“Blessed is the King who comes in the name of the Lord!”
“Teacher, rebuke your disciples”
“I tell you, if these were silent, the very stones would cry out.”
Indeed they would. The very fabric of creation shudders at the presence of her creator. This is the most explicit claim Jesus allows to be made of his real identity, hidden for so long . Perhaps he allows it, knowing that it will so upset the religious elite that it will precipitate his arrest and execution. In any case, the king of his parables returns home and weeps over his people. His pain is tangible. The spiritual desensitisation of God’s chosen people happens while still thinking they are God’s chosen people, as they split hairs over the meaning of ‘the law’. So they think its okay to sell Temple money (at a profit) in the Temple to use for buying the animals acceptable for sacrificing in the Temple, exploiting the poor in the process – in the very place where the poor should be safest. No wonder he is angry. But where do the poor and destitute come today?

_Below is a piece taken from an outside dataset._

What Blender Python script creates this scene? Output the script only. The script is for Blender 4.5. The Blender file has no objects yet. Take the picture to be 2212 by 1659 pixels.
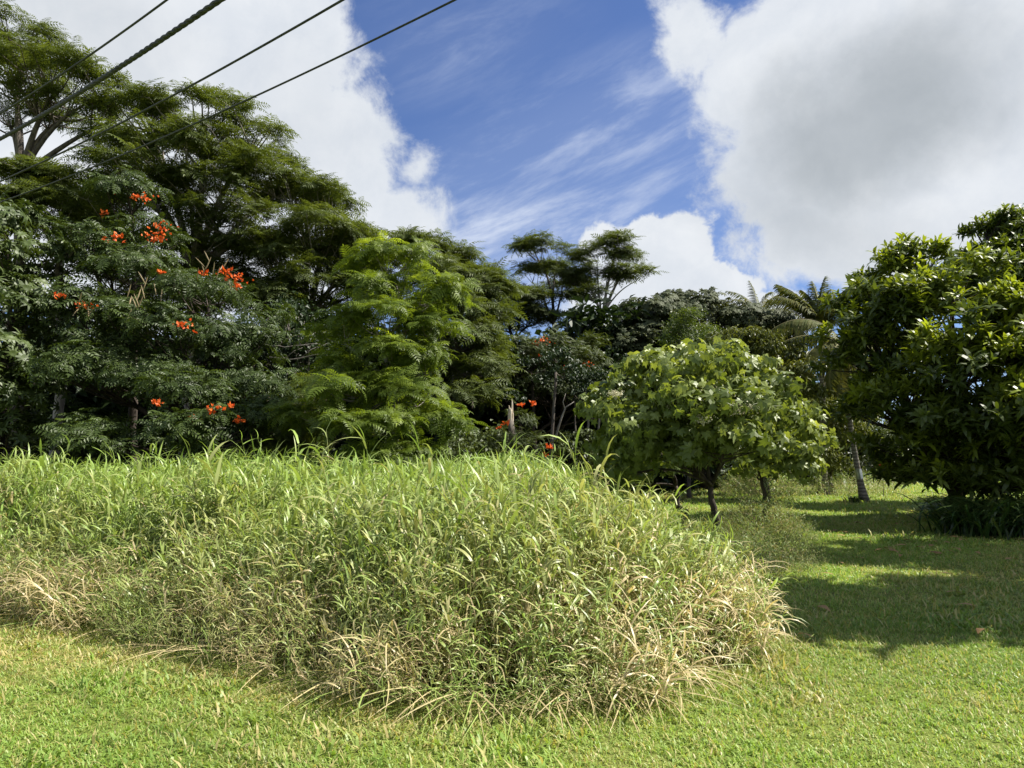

Cuthbert continues his final rounds of the diocese. He has come down river to the mouth of the Tyne, likely to the monastery at South Shields, just downstream of the Jarrow monastery (where Bede lived when he wrote this Vita). It was probably the previous monks of this monastery for whom Cuthbert prayed as a young lad when they got into trouble floating their logs back down the river, before he entered the religious life (Day 3). Abess Verca, who governed the monastery, also gave Cuthbert the shroud, which he kept, and in which he was wrapped after he died. This story of water into the most exquisite wine is clearly intended to remind us of Jesus’ similar miracle, although not quite on the same scale. Nevertheless, here, as in John’s Gospel, it is also a story of preparation for the forthcoming wedding feast (his death).